> **Exercise**
Starting at the first line of the data below, write out each line exactly until you reach the line containing "stuff('veld_grass', [veld, far], M_GRASS, 'thin", and include that line too.

> **Data segment**
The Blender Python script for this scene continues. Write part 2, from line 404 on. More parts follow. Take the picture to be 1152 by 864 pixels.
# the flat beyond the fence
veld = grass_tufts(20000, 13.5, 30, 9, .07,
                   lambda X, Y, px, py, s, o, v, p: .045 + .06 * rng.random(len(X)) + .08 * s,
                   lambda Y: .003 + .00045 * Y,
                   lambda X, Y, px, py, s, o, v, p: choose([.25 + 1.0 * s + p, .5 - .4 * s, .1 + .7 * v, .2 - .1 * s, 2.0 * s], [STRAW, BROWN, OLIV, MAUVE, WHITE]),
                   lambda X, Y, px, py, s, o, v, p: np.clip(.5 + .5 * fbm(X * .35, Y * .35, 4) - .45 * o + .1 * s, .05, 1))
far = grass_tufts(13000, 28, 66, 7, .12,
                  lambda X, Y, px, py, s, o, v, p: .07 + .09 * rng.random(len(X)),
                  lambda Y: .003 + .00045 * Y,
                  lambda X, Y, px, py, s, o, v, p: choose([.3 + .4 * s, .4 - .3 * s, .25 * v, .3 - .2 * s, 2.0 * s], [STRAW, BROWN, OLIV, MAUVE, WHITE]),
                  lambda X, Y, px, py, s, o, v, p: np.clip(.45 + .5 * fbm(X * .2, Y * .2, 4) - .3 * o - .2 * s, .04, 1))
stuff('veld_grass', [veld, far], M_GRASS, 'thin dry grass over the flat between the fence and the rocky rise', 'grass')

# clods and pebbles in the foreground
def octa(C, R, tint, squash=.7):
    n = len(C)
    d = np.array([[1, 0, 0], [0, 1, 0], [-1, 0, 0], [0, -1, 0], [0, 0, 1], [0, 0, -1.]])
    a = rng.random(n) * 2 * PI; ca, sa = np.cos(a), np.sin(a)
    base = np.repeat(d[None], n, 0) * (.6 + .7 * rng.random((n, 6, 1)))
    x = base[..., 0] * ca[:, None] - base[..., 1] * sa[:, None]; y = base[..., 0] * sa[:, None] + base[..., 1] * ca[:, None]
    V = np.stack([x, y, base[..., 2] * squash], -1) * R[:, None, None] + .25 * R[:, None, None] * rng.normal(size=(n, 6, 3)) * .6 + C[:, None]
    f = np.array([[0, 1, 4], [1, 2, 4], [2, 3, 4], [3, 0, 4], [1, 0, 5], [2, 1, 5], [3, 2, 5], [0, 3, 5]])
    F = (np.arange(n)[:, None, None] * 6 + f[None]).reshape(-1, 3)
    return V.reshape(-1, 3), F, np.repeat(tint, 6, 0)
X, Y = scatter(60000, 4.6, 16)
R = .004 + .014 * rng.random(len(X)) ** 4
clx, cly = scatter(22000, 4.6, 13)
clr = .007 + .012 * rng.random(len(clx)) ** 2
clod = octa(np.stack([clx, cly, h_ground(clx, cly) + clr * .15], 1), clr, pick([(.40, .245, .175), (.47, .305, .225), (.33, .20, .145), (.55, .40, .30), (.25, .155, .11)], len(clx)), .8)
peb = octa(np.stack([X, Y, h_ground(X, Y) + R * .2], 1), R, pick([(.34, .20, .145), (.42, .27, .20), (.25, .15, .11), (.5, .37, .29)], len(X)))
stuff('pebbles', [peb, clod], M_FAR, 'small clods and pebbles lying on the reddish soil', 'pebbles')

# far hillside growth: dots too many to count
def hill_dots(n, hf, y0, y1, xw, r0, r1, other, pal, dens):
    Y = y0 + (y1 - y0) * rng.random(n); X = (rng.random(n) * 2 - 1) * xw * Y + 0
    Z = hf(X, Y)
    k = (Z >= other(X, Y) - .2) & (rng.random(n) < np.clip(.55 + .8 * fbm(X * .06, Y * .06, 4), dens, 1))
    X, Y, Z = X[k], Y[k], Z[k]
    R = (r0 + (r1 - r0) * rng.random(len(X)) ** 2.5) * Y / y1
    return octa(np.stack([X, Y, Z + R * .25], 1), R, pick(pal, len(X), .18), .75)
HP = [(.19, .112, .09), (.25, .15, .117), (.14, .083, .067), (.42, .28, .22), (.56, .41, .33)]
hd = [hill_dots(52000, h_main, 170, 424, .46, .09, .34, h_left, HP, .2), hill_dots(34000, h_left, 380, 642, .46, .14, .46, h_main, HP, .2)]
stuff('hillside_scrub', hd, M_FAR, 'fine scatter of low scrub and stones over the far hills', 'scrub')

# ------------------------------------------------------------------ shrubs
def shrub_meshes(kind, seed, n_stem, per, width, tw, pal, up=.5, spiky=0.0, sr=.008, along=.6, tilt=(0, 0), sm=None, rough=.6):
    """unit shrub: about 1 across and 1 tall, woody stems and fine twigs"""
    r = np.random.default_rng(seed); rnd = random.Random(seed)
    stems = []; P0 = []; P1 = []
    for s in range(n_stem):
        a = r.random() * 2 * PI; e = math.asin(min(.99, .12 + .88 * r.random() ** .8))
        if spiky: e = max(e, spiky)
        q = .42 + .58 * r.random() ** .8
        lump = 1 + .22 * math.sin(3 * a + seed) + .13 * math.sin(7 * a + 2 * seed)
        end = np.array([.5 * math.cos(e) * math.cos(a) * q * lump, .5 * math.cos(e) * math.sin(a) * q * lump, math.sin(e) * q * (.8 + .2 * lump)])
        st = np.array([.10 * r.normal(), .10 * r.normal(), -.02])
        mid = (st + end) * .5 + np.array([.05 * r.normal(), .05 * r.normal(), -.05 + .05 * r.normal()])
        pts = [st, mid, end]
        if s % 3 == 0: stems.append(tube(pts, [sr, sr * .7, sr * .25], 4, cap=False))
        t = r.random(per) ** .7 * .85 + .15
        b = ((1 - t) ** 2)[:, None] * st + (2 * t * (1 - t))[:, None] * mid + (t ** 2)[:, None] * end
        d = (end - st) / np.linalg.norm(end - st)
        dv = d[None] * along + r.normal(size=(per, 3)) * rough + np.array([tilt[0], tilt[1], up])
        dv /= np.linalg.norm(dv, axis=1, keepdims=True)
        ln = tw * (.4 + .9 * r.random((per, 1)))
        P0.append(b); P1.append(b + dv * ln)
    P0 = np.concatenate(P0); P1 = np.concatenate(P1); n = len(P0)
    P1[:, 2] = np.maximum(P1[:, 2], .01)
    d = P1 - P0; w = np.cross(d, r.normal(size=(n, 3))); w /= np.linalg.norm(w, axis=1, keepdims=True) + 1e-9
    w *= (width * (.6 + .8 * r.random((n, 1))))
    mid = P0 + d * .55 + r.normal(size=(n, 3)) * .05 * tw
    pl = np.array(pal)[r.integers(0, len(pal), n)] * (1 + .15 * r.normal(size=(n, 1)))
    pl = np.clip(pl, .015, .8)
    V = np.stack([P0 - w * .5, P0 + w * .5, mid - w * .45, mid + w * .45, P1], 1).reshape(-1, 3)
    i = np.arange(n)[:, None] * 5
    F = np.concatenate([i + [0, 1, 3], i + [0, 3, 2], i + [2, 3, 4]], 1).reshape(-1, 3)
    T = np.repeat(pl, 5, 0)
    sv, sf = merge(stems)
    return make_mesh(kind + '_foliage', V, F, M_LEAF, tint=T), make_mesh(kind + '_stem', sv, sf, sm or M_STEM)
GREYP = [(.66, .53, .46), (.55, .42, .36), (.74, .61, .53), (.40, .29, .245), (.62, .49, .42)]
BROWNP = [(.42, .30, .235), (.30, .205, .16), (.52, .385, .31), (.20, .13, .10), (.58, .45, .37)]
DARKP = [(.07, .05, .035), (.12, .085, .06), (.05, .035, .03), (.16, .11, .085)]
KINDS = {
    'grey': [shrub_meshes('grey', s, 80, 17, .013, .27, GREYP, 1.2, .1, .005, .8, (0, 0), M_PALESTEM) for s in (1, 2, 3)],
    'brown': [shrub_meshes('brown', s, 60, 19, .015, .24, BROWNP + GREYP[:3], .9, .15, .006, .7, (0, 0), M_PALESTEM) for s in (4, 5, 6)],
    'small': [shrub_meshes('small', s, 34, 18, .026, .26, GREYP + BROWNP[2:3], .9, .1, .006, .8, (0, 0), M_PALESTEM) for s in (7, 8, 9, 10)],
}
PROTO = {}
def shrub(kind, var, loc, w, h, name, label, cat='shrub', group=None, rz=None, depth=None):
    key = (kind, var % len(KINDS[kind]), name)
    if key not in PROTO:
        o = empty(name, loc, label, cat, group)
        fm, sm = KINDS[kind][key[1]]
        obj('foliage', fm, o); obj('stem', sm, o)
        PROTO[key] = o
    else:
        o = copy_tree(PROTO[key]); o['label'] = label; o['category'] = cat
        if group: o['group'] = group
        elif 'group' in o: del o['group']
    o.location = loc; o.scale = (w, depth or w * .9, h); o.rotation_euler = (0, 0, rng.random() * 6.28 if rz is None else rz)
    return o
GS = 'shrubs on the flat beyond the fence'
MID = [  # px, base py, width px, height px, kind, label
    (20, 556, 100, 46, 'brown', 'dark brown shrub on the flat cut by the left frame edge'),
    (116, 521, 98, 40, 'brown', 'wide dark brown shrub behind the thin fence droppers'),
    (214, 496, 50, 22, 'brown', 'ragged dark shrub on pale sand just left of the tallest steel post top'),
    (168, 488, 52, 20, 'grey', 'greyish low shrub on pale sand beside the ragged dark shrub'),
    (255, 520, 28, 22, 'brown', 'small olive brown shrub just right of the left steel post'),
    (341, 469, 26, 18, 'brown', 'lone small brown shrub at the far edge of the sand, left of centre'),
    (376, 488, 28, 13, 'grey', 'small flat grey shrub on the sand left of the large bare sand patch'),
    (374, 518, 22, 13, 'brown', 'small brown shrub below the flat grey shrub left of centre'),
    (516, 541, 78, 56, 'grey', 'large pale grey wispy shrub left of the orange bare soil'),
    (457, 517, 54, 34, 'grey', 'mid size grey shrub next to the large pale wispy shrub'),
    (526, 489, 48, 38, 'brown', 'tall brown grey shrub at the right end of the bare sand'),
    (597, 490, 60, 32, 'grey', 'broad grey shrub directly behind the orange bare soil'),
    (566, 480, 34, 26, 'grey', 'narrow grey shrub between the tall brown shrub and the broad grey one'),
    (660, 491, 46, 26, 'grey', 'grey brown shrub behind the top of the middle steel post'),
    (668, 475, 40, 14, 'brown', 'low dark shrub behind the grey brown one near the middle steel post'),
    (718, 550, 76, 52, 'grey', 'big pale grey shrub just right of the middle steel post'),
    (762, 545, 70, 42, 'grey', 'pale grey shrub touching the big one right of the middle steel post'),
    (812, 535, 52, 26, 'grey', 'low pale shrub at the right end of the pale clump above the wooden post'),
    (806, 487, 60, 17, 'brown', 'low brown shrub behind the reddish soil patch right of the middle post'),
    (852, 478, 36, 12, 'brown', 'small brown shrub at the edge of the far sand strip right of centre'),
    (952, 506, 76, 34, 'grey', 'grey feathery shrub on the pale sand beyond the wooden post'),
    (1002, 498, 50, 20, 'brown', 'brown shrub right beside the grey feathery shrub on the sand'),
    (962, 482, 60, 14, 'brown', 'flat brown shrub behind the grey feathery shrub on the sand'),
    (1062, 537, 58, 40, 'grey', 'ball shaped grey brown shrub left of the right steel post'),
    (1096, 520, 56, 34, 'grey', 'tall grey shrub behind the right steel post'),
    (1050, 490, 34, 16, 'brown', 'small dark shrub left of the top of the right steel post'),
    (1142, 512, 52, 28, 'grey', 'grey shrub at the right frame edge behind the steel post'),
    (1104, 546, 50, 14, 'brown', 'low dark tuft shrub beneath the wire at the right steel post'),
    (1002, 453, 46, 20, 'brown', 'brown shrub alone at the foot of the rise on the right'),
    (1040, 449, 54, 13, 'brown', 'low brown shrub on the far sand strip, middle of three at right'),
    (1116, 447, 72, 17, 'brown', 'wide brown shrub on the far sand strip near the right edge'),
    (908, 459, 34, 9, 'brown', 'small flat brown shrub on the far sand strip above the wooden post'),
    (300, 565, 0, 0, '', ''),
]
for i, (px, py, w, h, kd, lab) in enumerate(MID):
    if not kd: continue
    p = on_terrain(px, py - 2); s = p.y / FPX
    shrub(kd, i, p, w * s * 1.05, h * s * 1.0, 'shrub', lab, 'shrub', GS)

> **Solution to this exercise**
The Blender Python script for this scene continues. Write part 2, from line 404 on. More parts follow. Take the picture to be 1152 by 864 pixels.
# the flat beyond the fence
veld = grass_tufts(20000, 13.5, 30, 9, .07,
                   lambda X, Y, px, py, s, o, v, p: .045 + .06 * rng.random(len(X)) + .08 * s,
                   lambda Y: .003 + .00045 * Y,
                   lambda X, Y, px, py, s, o, v, p: choose([.25 + 1.0 * s + p, .5 - .4 * s, .1 + .7 * v, .2 - .1 * s, 2.0 * s], [STRAW, BROWN, OLIV, MAUVE, WHITE]),
                   lambda X, Y, px, py, s, o, v, p: np.clip(.5 + .5 * fbm(X * .35, Y * .35, 4) - .45 * o + .1 * s, .05, 1))
far = grass_tufts(13000, 28, 66, 7, .12,
                  lambda X, Y, px, py, s, o, v, p: .07 + .09 * rng.random(len(X)),
                  lambda Y: .003 + .00045 * Y,
                  lambda X, Y, px, py, s, o, v, p: choose([.3 + .4 * s, .4 - .3 * s, .25 * v, .3 - .2 * s, 2.0 * s], [STRAW, BROWN, OLIV, MAUVE, WHITE]),
                  lambda X, Y, px, py, s, o, v, p: np.clip(.45 + .5 * fbm(X * .2, Y * .2, 4) - .3 * o - .2 * s, .04, 1))
stuff('veld_grass', [veld, far], M_GRASS, 'thin dry grass over the flat between the fence and the rocky rise', 'grass')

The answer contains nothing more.